Aim: Take the records below from their first line to the line with "v = ray(px, py); return CAM + v * ((z", and restate those lines word for word.

Data supplied:
========================

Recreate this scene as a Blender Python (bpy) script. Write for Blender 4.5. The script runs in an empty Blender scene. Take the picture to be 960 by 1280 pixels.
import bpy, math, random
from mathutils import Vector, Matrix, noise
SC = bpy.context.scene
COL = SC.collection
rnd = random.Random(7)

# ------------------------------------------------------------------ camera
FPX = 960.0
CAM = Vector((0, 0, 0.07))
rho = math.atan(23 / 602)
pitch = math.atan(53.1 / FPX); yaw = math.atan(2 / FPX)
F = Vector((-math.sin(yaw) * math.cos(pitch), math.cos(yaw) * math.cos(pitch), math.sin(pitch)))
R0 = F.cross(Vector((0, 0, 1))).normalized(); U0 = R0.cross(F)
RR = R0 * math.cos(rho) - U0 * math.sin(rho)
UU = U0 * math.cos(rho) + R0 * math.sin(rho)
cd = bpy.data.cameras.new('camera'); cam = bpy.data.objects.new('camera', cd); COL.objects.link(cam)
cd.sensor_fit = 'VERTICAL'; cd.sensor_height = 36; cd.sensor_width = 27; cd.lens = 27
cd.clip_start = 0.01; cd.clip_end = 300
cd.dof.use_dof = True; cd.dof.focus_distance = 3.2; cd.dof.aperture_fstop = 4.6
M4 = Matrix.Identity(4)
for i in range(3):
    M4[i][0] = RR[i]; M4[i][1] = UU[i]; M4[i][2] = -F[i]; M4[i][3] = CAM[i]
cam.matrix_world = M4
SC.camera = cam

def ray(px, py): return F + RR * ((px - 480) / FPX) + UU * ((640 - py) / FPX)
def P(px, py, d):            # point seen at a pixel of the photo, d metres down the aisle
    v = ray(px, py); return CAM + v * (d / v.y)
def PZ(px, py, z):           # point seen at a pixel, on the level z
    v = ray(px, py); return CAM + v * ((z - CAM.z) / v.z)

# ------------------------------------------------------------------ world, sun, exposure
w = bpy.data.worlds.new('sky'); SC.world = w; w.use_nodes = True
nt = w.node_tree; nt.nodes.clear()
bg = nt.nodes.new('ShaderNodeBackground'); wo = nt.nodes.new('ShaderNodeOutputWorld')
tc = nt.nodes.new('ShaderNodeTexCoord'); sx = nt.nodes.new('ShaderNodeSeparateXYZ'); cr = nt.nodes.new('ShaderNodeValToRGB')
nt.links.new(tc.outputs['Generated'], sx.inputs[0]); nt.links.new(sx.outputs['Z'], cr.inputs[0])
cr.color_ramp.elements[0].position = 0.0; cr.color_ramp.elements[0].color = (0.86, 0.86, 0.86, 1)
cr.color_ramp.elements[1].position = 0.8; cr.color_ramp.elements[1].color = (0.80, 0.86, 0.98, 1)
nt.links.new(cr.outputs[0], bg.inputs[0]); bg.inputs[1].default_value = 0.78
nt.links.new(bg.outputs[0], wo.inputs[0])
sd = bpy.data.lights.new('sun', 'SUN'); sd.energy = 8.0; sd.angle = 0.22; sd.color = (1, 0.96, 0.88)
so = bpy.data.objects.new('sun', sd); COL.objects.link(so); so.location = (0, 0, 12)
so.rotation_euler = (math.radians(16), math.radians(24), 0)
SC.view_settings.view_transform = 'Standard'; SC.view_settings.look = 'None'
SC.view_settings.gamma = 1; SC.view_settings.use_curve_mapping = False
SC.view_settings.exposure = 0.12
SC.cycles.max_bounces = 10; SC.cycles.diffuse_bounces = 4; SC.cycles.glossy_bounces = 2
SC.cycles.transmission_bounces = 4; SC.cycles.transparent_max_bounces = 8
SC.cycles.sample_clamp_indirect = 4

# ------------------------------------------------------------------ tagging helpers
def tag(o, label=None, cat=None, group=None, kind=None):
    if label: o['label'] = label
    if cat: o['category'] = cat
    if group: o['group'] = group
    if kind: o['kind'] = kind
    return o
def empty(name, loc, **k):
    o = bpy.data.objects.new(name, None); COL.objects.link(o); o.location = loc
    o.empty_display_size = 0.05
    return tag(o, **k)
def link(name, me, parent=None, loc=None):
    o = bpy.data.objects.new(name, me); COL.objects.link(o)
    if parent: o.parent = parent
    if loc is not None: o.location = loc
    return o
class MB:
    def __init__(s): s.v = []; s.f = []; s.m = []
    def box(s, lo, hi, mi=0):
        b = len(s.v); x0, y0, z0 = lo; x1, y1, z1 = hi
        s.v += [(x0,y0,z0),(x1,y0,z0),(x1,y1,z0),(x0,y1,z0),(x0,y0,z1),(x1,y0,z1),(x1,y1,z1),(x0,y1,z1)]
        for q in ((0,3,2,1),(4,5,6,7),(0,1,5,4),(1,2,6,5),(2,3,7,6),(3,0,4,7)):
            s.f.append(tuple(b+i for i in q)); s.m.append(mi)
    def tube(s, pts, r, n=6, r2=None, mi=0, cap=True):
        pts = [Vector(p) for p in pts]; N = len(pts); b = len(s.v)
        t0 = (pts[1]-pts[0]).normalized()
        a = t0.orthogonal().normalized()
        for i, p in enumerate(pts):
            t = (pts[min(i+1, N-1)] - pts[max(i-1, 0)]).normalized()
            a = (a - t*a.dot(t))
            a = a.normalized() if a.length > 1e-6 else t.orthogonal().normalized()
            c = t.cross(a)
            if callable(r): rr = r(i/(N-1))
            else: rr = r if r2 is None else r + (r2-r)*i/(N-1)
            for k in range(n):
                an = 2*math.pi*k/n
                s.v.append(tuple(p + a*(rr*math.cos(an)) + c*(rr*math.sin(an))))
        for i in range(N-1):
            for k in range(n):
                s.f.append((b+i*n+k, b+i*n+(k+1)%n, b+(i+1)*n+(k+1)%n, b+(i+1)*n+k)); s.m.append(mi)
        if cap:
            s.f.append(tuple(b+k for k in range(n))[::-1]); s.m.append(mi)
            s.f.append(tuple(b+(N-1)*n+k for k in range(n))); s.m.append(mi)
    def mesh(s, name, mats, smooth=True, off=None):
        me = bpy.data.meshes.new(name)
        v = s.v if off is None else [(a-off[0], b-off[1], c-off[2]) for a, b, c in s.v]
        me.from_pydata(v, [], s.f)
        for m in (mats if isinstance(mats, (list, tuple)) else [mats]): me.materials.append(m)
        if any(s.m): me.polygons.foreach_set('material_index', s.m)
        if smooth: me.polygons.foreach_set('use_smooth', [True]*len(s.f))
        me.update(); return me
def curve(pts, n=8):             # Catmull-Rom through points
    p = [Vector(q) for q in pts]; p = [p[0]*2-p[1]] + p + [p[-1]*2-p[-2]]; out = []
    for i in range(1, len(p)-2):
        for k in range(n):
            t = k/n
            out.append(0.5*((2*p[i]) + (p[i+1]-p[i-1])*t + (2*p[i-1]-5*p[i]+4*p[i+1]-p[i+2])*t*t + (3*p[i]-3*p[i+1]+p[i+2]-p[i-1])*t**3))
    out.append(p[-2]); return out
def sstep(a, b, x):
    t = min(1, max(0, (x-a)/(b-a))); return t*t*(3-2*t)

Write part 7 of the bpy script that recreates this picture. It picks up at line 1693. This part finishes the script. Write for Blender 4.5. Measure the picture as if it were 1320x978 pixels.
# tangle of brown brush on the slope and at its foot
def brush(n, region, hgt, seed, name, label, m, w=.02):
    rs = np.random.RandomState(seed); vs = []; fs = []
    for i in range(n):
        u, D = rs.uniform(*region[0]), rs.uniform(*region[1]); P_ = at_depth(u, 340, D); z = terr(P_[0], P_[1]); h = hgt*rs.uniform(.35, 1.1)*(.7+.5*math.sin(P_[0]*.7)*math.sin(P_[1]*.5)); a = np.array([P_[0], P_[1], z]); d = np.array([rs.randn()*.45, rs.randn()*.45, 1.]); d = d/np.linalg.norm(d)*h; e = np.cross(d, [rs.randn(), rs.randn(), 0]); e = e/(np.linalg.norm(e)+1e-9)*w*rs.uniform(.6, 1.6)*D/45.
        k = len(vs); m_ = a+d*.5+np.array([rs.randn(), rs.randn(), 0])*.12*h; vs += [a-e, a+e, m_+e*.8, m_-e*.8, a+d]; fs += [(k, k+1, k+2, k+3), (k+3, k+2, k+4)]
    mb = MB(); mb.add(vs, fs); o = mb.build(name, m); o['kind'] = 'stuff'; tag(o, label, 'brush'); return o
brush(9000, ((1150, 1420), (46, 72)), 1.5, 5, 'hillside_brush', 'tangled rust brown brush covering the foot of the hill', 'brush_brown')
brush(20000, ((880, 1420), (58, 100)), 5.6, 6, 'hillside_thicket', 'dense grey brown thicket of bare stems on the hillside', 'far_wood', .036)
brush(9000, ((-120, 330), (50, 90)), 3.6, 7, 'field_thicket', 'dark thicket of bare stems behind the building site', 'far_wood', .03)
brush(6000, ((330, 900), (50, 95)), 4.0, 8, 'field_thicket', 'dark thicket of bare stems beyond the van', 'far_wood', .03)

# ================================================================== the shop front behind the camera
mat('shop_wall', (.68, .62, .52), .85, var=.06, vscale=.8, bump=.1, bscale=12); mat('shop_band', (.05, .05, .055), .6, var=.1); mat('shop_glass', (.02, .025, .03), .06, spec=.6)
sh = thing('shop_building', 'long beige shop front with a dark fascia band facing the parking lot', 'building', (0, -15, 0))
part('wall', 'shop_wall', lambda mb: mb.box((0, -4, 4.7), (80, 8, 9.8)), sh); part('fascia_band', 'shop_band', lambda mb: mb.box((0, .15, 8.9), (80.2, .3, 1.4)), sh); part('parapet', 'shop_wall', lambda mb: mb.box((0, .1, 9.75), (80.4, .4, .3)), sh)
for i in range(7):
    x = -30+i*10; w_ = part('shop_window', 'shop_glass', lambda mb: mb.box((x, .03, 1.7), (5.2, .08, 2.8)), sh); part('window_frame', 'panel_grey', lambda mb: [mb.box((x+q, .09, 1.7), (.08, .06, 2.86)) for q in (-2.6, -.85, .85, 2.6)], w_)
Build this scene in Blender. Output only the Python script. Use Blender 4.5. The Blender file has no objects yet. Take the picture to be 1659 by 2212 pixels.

========================

Correct response:
Recreate this scene as a Blender Python (bpy) script. Write for Blender 4.5. The script runs in an empty Blender scene. Take the picture to be 960 by 1280 pixels.
import bpy, math, random
from mathutils import Vector, Matrix, noise
SC = bpy.context.scene
COL = SC.collection
rnd = random.Random(7)

# ------------------------------------------------------------------ camera
FPX = 960.0
CAM = Vector((0, 0, 0.07))
rho = math.atan(23 / 602)
pitch = math.atan(53.1 / FPX); yaw = math.atan(2 / FPX)
F = Vector((-math.sin(yaw) * math.cos(pitch), math.cos(yaw) * math.cos(pitch), math.sin(pitch)))
R0 = F.cross(Vector((0, 0, 1))).normalized(); U0 = R0.cross(F)
RR = R0 * math.cos(rho) - U0 * math.sin(rho)
UU = U0 * math.cos(rho) + R0 * math.sin(rho)
cd = bpy.data.cameras.new('camera'); cam = bpy.data.objects.new('camera', cd); COL.objects.link(cam)
cd.sensor_fit = 'VERTICAL'; cd.sensor_height = 36; cd.sensor_width = 27; cd.lens = 27
cd.clip_start = 0.01; cd.clip_end = 300
cd.dof.use_dof = True; cd.dof.focus_distance = 3.2; cd.dof.aperture_fstop = 4.6
M4 = Matrix.Identity(4)
for i in range(3):
    M4[i][0] = RR[i]; M4[i][1] = UU[i]; M4[i][2] = -F[i]; M4[i][3] = CAM[i]
cam.matrix_world = M4
SC.camera = cam

def ray(px, py): return F + RR * ((px - 480) / FPX) + UU * ((640 - py) / FPX)
def P(px, py, d):            # point seen at a pixel of the photo, d metres down the aisle
    v = ray(px, py); return CAM + v * (d / v.y)
def PZ(px, py, z):           # point seen at a pixel, on the level z
    v = ray(px, py); return CAM + v * ((z - CAM.z) / v.z)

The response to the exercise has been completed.